A darling of Republican and Democratic lawmakers alike, Career and Technical Education is the reform everyone loves to love. They can help prepare students for employment, help provide a prepared workforce, and help make learning relevant and engaging as students explore and prepare for careers that pique their interest.
But, depending upon how it is implemented, the approach also has a dark side. Once known as vocational education, Career and Technical Education (CTE) has a checkered past when it comes to its history of serving as a dead-end dumping ground where students of color, students from low-income families, and students with disabilities missed out on college preparatory academics because they had been funneled into narrowly defined pathways to low-paying jobs, as explained in a 2011 National Education Policy Center brief about the promising approach of “Linked Learning.”
A new NEPC brief released Tuesday offers several suggestions in this regard, including monitoring the demographics of specific CTE programs to ensure that students have equal access to high-quality programs and that specific subgroups are not tracked into specific career paths.
A different but growing concern is highlighted by NEPC Fellow Kenneth Saltman, a professor in the Department of Educational Leadership at the University of Massachusetts Dartmouth, in a series of recent articles and commentaries by Jeff Bryant, director of the Education Opportunity Network, a strategy and messaging center for progressive education policy.
“There’s also a very long history of businesses looking for ways to have free worker training centers,” Saltman warned.
For instance, Cisco has its own branded program that’s offered at Virginia schools and described in Bryant’s articles. Akron Public Schools has a Bridgestone Academy of Applied Engineering and Technology that prepares students to be, among other things, technicians trained to use the equipment of Bridgestone, one of the world’s largest automotive companies. And the state of Virginia, as Bryant notes, promised to pour $1.1 billion into tech-focused education in a successful effort to convince Amazon to build a second headquarters in the state.
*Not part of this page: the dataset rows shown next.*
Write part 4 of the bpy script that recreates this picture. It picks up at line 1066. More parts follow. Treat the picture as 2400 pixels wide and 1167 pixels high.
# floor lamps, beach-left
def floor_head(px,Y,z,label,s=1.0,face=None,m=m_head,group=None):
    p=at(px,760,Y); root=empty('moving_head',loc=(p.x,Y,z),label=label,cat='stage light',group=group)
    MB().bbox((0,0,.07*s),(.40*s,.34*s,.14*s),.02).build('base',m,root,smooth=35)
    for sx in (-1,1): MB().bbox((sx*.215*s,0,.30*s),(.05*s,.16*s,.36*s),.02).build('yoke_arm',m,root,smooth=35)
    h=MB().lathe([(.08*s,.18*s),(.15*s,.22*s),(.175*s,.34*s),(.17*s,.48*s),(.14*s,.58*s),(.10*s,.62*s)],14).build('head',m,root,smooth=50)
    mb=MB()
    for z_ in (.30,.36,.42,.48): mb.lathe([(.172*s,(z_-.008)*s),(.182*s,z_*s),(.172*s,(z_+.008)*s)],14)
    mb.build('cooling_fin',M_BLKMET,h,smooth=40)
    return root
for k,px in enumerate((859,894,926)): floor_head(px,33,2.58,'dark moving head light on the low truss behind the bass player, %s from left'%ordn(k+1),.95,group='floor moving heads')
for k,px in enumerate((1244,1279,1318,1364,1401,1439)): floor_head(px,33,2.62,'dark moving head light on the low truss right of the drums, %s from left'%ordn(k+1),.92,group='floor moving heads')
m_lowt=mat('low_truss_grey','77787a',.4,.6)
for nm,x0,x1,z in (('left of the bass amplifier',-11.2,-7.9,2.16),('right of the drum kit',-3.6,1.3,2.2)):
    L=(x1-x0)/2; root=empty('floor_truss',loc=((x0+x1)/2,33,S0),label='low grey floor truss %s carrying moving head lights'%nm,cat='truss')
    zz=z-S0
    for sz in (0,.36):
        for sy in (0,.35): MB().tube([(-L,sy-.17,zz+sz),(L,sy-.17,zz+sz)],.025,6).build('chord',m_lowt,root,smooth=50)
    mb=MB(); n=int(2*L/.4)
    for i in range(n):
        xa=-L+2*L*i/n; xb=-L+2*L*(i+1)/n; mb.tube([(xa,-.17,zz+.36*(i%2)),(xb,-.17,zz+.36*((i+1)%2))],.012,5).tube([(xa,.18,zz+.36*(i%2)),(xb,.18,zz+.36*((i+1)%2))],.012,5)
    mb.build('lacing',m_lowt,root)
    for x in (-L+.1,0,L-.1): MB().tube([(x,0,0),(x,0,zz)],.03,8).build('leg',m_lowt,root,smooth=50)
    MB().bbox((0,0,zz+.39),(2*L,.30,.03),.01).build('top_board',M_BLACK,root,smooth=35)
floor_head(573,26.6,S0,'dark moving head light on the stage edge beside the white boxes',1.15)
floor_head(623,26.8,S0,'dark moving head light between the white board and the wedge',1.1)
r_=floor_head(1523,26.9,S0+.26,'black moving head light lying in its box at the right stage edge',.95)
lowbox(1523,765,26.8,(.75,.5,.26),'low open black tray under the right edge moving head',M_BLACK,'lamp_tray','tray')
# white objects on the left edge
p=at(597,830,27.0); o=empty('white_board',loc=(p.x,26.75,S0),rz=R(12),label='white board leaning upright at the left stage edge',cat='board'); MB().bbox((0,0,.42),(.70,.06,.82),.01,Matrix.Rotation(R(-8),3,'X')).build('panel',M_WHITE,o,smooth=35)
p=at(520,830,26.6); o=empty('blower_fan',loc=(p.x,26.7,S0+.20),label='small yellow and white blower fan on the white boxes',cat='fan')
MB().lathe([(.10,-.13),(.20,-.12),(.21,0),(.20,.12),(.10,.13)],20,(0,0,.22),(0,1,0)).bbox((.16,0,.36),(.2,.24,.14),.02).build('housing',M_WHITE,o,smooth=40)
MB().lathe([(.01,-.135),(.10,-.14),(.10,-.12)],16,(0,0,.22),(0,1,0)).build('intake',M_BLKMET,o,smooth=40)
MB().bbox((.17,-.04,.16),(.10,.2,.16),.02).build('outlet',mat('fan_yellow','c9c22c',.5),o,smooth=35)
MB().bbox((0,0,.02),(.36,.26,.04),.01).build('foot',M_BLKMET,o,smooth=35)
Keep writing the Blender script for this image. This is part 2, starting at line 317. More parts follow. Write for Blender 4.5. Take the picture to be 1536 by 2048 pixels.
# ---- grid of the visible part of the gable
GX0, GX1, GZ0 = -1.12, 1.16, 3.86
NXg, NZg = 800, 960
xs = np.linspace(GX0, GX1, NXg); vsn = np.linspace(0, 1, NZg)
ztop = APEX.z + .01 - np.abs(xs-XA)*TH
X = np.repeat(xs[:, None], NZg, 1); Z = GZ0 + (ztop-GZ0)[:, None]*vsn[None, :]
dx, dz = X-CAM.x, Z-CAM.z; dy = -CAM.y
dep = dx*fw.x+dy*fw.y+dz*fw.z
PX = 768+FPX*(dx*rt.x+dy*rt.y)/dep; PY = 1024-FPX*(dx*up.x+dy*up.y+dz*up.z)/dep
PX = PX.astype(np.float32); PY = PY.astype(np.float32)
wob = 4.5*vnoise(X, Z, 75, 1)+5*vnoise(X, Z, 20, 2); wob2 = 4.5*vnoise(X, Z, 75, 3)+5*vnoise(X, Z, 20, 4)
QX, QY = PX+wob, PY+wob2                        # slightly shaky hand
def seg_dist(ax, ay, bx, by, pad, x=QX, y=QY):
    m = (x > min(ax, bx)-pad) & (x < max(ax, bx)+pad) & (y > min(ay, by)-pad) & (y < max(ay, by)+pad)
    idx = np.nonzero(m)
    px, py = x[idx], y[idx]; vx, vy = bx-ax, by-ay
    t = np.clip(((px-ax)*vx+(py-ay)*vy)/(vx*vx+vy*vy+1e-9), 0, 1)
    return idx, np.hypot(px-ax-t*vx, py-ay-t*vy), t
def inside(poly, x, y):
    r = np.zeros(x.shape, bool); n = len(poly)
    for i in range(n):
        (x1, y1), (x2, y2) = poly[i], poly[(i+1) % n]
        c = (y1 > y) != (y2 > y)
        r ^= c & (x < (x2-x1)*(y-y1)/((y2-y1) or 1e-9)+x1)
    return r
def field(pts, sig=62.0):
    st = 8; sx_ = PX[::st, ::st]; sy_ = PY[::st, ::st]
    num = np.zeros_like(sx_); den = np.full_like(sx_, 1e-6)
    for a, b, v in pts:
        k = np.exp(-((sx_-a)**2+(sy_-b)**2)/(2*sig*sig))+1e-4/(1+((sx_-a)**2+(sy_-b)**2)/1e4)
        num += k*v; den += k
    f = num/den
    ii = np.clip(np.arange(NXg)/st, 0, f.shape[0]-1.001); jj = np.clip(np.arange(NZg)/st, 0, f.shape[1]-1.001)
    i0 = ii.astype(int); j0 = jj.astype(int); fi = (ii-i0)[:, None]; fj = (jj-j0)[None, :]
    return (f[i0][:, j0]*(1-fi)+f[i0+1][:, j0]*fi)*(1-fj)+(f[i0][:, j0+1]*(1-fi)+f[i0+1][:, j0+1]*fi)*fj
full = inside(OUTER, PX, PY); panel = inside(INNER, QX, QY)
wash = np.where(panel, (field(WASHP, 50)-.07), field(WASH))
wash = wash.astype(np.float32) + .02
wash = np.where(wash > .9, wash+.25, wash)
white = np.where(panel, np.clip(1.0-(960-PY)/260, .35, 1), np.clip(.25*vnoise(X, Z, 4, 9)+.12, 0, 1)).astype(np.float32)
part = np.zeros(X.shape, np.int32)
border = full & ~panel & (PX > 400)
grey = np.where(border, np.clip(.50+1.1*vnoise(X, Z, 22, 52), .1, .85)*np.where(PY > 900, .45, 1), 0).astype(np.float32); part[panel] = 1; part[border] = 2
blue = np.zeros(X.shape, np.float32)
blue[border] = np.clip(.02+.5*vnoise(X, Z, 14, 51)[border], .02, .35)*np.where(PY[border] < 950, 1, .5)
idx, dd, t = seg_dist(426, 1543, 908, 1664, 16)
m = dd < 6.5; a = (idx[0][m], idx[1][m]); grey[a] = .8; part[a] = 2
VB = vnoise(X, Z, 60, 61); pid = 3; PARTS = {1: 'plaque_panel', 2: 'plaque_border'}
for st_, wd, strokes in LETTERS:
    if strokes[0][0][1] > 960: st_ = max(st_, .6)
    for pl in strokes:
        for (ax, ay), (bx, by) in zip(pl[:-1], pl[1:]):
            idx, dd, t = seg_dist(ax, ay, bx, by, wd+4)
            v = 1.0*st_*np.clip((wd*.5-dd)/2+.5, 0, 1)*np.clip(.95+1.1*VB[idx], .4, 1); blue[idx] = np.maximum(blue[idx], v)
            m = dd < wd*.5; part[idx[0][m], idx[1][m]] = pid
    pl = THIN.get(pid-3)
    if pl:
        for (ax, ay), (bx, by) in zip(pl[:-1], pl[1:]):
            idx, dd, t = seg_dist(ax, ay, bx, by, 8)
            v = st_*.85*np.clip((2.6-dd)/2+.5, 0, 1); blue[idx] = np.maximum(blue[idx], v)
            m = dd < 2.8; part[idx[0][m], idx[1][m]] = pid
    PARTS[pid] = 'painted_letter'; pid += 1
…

Parents have questioned whether these cozy partnerships between schools and specific companies transform into a series of narrowly defined funnels to specific jobs at specific companies, Bryant writes. Instead, CTE should be an opportunity for students to explore a variety of careers that interest them.
Saltman echoed their concerns. “A narrow focus on teaching skills really misses the boat on developing abilities that will matter to people in the future,” he said.
We don’t really know what the jobs of the future will be, so schools should be focused on developing students’ capacity to think, question, and theorize in new contexts related to their learning about the self and society. These goals will be gutted out by a narrow skills-based agenda.
Teaching students the more traditional, abstract skills “is not really at odds with ensuring students can become fully functioning in the economy,” Saltman added. “In many ways, a technical and skills-based curriculum will undermine students’ future economic capacity.”
In their extensive work on commercialism in schools, NEPC Fellows Alex Molnar and Faith Boninger highlight additional concerns about school-business partnerships and corporate sponsorships, including the use of digital technologies that violate student privacy and the danger that children will get the message that consumption is the primary means for attaining happiness and success in life.
And Saltman notes that the very companies that “partner” with schools to provide free training for their future work forces are too often the same organizations that fail to pay their fair share in taxes that support public schools.
“They take a lot more out than they put in,” he said.
So how can schools offer high-quality CTE that does not commercialize or narrow the curriculum at the whim of the latest company to offer funding assistance?
“At the very core of the issues,” Saltman said, “is the question over what public schools are for. There’s an old debate over the purpose of schools as preparation for work versus the purpose of schools as preparation for children to become adults who are capable of self-governance and full public participation.” In truth, schools can play both of these roles and more, but getting there requires deliberation and thoughtfulness, as well as a wariness of gifts that come with strings attached.